==== Supplied material

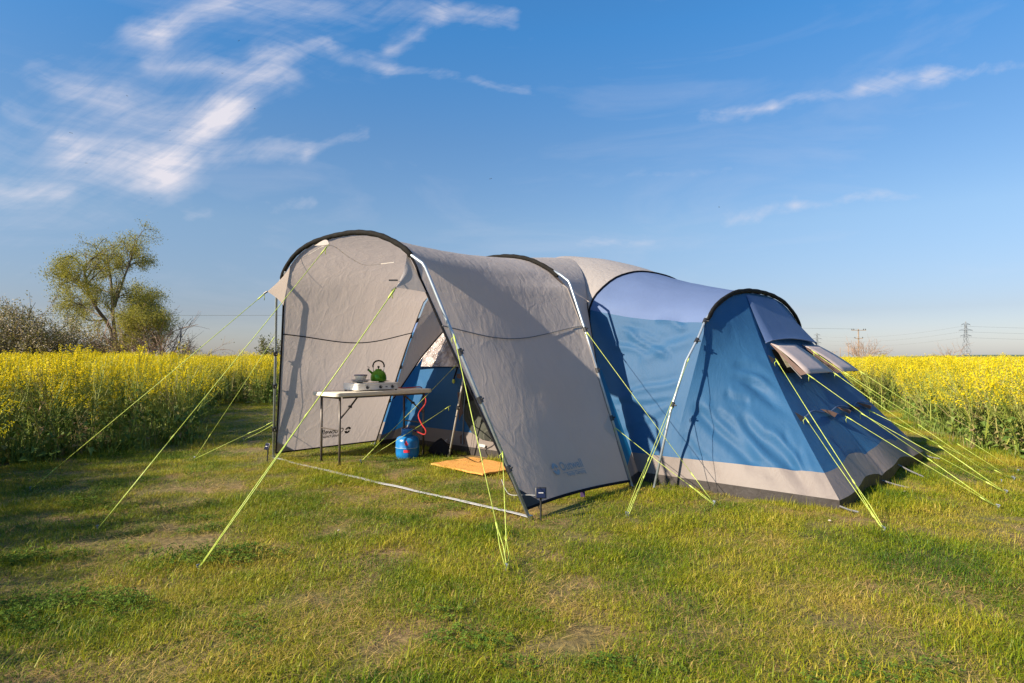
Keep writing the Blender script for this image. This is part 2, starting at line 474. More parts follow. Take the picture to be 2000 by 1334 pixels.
# ---------------------------------------------------------------- scattering (geometry nodes)
def scatter(name, pts, rots, scales, protos, mats_label=None):
    me = bpy.data.meshes.new(name)
    me.vertices.add(len(pts)); me.vertices.foreach_set('co', np.asarray(pts, dtype=np.float32).ravel())
    a = me.attributes.new('rot', 'FLOAT_VECTOR', 'POINT'); a.data.foreach_set('vector', np.asarray(rots, dtype=np.float32).ravel())
    a = me.attributes.new('scl', 'FLOAT_VECTOR', 'POINT'); a.data.foreach_set('vector', np.asarray(scales, dtype=np.float32).ravel())
    ob = bpy.data.objects.new(name, me); COL.objects.link(ob)
    pc = bpy.data.collections.new(name + '_kinds')
    for p in protos: pc.objects.link(p)
    ng = bpy.data.node_groups.new(name, 'GeometryNodeTree')
    ng.interface.new_socket('Geometry', in_out='INPUT', socket_type='NodeSocketGeometry')
    ng.interface.new_socket('Geometry', in_out='OUTPUT', socket_type='NodeSocketGeometry')
    gi = ng.nodes.new('NodeGroupInput'); go = ng.nodes.new('NodeGroupOutput')
    iop = ng.nodes.new('GeometryNodeInstanceOnPoints')
    ci = ng.nodes.new('GeometryNodeCollectionInfo'); ci.inputs[0].default_value = pc
    ci.inputs['Separate Children'].default_value = True; ci.inputs['Reset Children'].default_value = True
    iop.inputs['Pick Instance'].default_value = True
    ra = ng.nodes.new('GeometryNodeInputNamedAttribute'); ra.data_type = 'FLOAT_VECTOR'; ra.inputs[0].default_value = 'rot'
    sa = ng.nodes.new('GeometryNodeInputNamedAttribute'); sa.data_type = 'FLOAT_VECTOR'; sa.inputs[0].default_value = 'scl'
    e2r = ng.nodes.new('FunctionNodeEulerToRotation')
    L = ng.links.new
    L(gi.outputs[0], iop.inputs['Points']); L(ci.outputs[0], iop.inputs['Instance'])
    L(ra.outputs[0], e2r.inputs[0]); L(e2r.outputs[0], iop.inputs['Rotation']); L(sa.outputs[0], iop.inputs['Scale'])
    rv = ng.nodes.new('FunctionNodeRandomValue'); rv.data_type = 'INT'
    rv.inputs[4].default_value = 0; rv.inputs[5].default_value = len(protos) - 1
    L(rv.outputs[2], iop.inputs['Instance Index'])
    L(iop.outputs[0], go.inputs[0])
    md = ob.modifiers.new('scatter', 'NODES'); md.node_group = ng
    return ob
def proto(mb, name, mat, faces_mat=None):
    me = bpy.data.meshes.new(name); me.from_pydata(mb.v, [], mb.f); me.update()
    for m in (mat if isinstance(mat, list) else [mat]): me.materials.append(m)
    if faces_mat is not None: me.polygons.foreach_set('material_index', faces_mat)
    return bpy.data.objects.new(name, me)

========

What is required: Images should not appear in the copy; retype the listing above exactly.

Exercise result:
Keep writing the Blender script for this image. This is part 2, starting at line 474. More parts follow. Take the picture to be 2000 by 1334 pixels.
# ---------------------------------------------------------------- scattering (geometry nodes)
def scatter(name, pts, rots, scales, protos, mats_label=None):
    me = bpy.data.meshes.new(name)
    me.vertices.add(len(pts)); me.vertices.foreach_set('co', np.asarray(pts, dtype=np.float32).ravel())
    a = me.attributes.new('rot', 'FLOAT_VECTOR', 'POINT'); a.data.foreach_set('vector', np.asarray(rots, dtype=np.float32).ravel())
    a = me.attributes.new('scl', 'FLOAT_VECTOR', 'POINT'); a.data.foreach_set('vector', np.asarray(scales, dtype=np.float32).ravel())
    ob = bpy.data.objects.new(name, me); COL.objects.link(ob)
    pc = bpy.data.collections.new(name + '_kinds')
    for p in protos: pc.objects.link(p)
    ng = bpy.data.node_groups.new(name, 'GeometryNodeTree')
    ng.interface.new_socket('Geometry', in_out='INPUT', socket_type='NodeSocketGeometry')
    ng.interface.new_socket('Geometry', in_out='OUTPUT', socket_type='NodeSocketGeometry')
    gi = ng.nodes.new('NodeGroupInput'); go = ng.nodes.new('NodeGroupOutput')
    iop = ng.nodes.new('GeometryNodeInstanceOnPoints')
    ci = ng.nodes.new('GeometryNodeCollectionInfo'); ci.inputs[0].default_value = pc
    ci.inputs['Separate Children'].default_value = True; ci.inputs['Reset Children'].default_value = True
    iop.inputs['Pick Instance'].default_value = True
    ra = ng.nodes.new('GeometryNodeInputNamedAttribute'); ra.data_type = 'FLOAT_VECTOR'; ra.inputs[0].default_value = 'rot'
    sa = ng.nodes.new('GeometryNodeInputNamedAttribute'); sa.data_type = 'FLOAT_VECTOR'; sa.inputs[0].default_value = 'scl'
    e2r = ng.nodes.new('FunctionNodeEulerToRotation')
    L = ng.links.new
    L(gi.outputs[0], iop.inputs['Points']); L(ci.outputs[0], iop.inputs['Instance'])
    L(ra.outputs[0], e2r.inputs[0]); L(e2r.outputs[0], iop.inputs['Rotation']); L(sa.outputs[0], iop.inputs['Scale'])
    rv = ng.nodes.new('FunctionNodeRandomValue'); rv.data_type = 'INT'
    rv.inputs[4].default_value = 0; rv.inputs[5].default_value = len(protos) - 1
    L(rv.outputs[2], iop.inputs['Instance Index'])
    L(iop.outputs[0], go.inputs[0])
    md = ob.modifiers.new('scatter', 'NODES'); md.node_group = ng
    return ob
def proto(mb, name, mat, faces_mat=None):
    me = bpy.data.meshes.new(name); me.from_pydata(mb.v, [], mb.f); me.update()
    for m in (mat if isinstance(mat, list) else [mat]): me.materials.append(m)
    if faces_mat is not None: me.polygons.foreach_set('material_index', faces_mat)
    return bpy.data.objects.new(name, me)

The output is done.